MIL-OSI Australia: Concerns about proposed merger between TPG and Vodafone

By   /  December 13, 2018  /  Comments Off on MIL-OSI Australia: Concerns about proposed merger between TPG and Vodafone

    Print       Email

Source: Australian Competition and Consumer Commission

The ACCC has expressed preliminary competition concerns about the proposed merger between TPG Telecom (ASX: TPM) and Vodafone Hutchison Australia (a JV between Vodafone Group and Hutchison Telecommunications (Australia) (ASX:HTA)), and its potential impact on Australia’s mobile and broadband markets.

The ACCC’s concerns are detailed in a statement of issues published today.

TPG supplies retail fixed broadband and voice services, and is building its own mobile network in Australia. Vodafone owns and operates its own mobile network and has started supplying fixed broadband services on the National Broadband Network (NBN).

“Our preliminary view is that TPG is currently on track to become the fourth mobile network operator in Australia, and as such it’s likely to be an aggressive competitor,” ACCC Chair Rod Sims said.

“We therefore have preliminary concerns that removing TPG as a new independent competitor with its own network, in what is a concentrated market for mobile services, would be likely to result in a substantial lessening of competition. If TPG remains separate from Vodafone, it appears likely to need to continue to adopt an aggressive pricing strategy, offering cheap mobile plans with large data allowances.”

“Our preliminary view is the merged TPG-Vodafone would not have the incentive to operate in the same way, and competition in the market would be reduced as a result. A mobile market with three major players rather than four is likely to lead to higher prices and less innovative plans for mobile customers,” Mr Sims said.

The ACCC will also closely examine the likely impact of removing Vodafone as a competitor in the fixed broadband market.

“Although Vodafone is currently a relatively minor player in fixed broadband, we consider it may become an increasingly effective competitor because of its high level of brand recognition and existing retail mobile customer base,” Mr Sims said.

The ACCC will, in addition, consider the longer-term impact of the proposed merger, given the likelihood of increased take-up of mobile broadband services in place of fixed home broadband services in the future, especially after the roll out of 5G technology.

“The ACCC is continuing to consider whether operators will need to offer both mobile and fixed broadband services in the longer-term to remain competitive, meaning that TPG and Vodafone will necessarily be closer competitors in the future,” Mr Sims said.

The ACCC invites submissions from interested parties on the Statement of Issues by 18 January 2019. The ACCC’s final decision is scheduled for 28 March 2019.

Background

TPG provides telecommunications services, including:

  •  retail fixed broadband and voice services to consumers, small business (SMEs), government, enterprises and wholesale customers on legacy networks, the NBN and its own fibre-to-the-basement network
  • retail mobile services
  • wholesale services, such as transmission and NBN aggregation services, to other telecommunications service providers.
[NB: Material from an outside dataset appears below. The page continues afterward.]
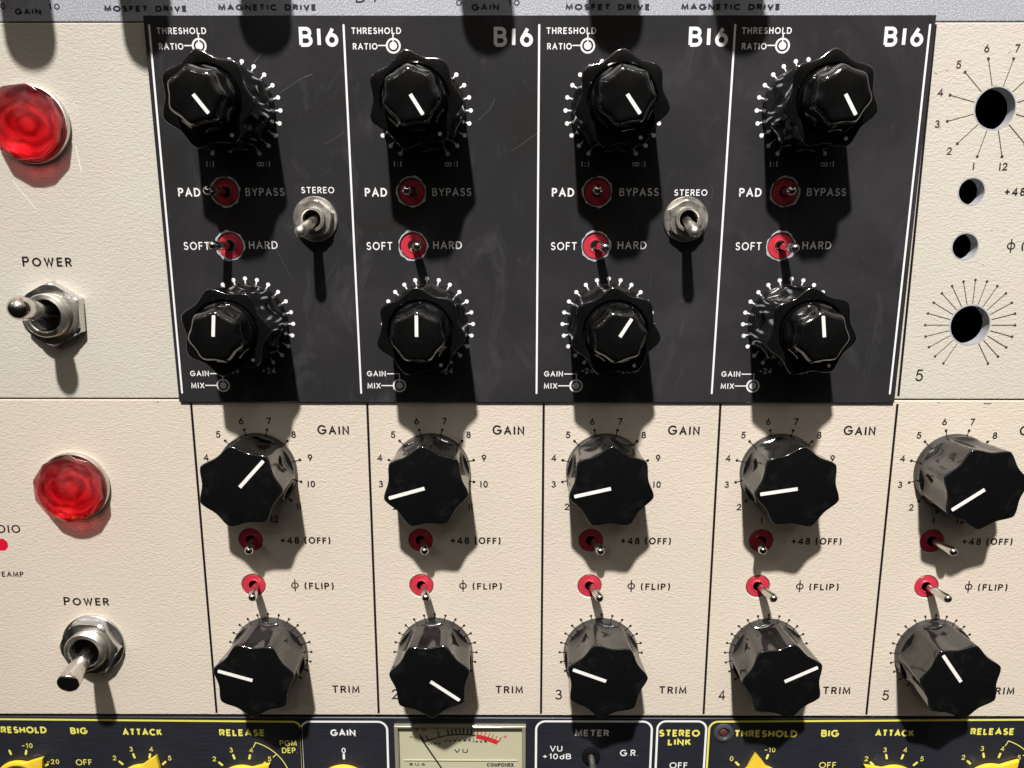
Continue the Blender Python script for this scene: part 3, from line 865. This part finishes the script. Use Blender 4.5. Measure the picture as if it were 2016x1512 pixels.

TPG’s key retail brands are TPG, iiNet and Internode. TPG has approximately 1.9 million fixed broadband subscribers. TPG owns and operates its own voice, data and internet network infrastructure.

TPG supplies mobile services as a mobile virtual network operator (MVNO) and has approximately 421,000 mobile subscribers. In 2017, TPG announced plans to seek to become a Mobile Network Operator (MNO), including a $600 million investment to deploy equipment at 2,000-2,500 sites plus small cell sites and $1.26 billion in 700 MHz spectrum.

VHA is the third largest telecommunications provider in Australia. VHA owns and operates its own 3G and 4G mobile network, which reaches nearly 97 per cent of the Australian population. VHA’s mobile customer base in Australia is approximately 5.98 million subscribers.

VHA also supplies wholesale mobile services to MVNOs for resale to retail customers under their own brands, including to TPG.
In 2017, VHA commenced supply of fixed broadband services through its NBN offering to customers in Sydney, Canberra, Melbourne, Perth, Brisbane, Geelong, Newcastle and Wollongong.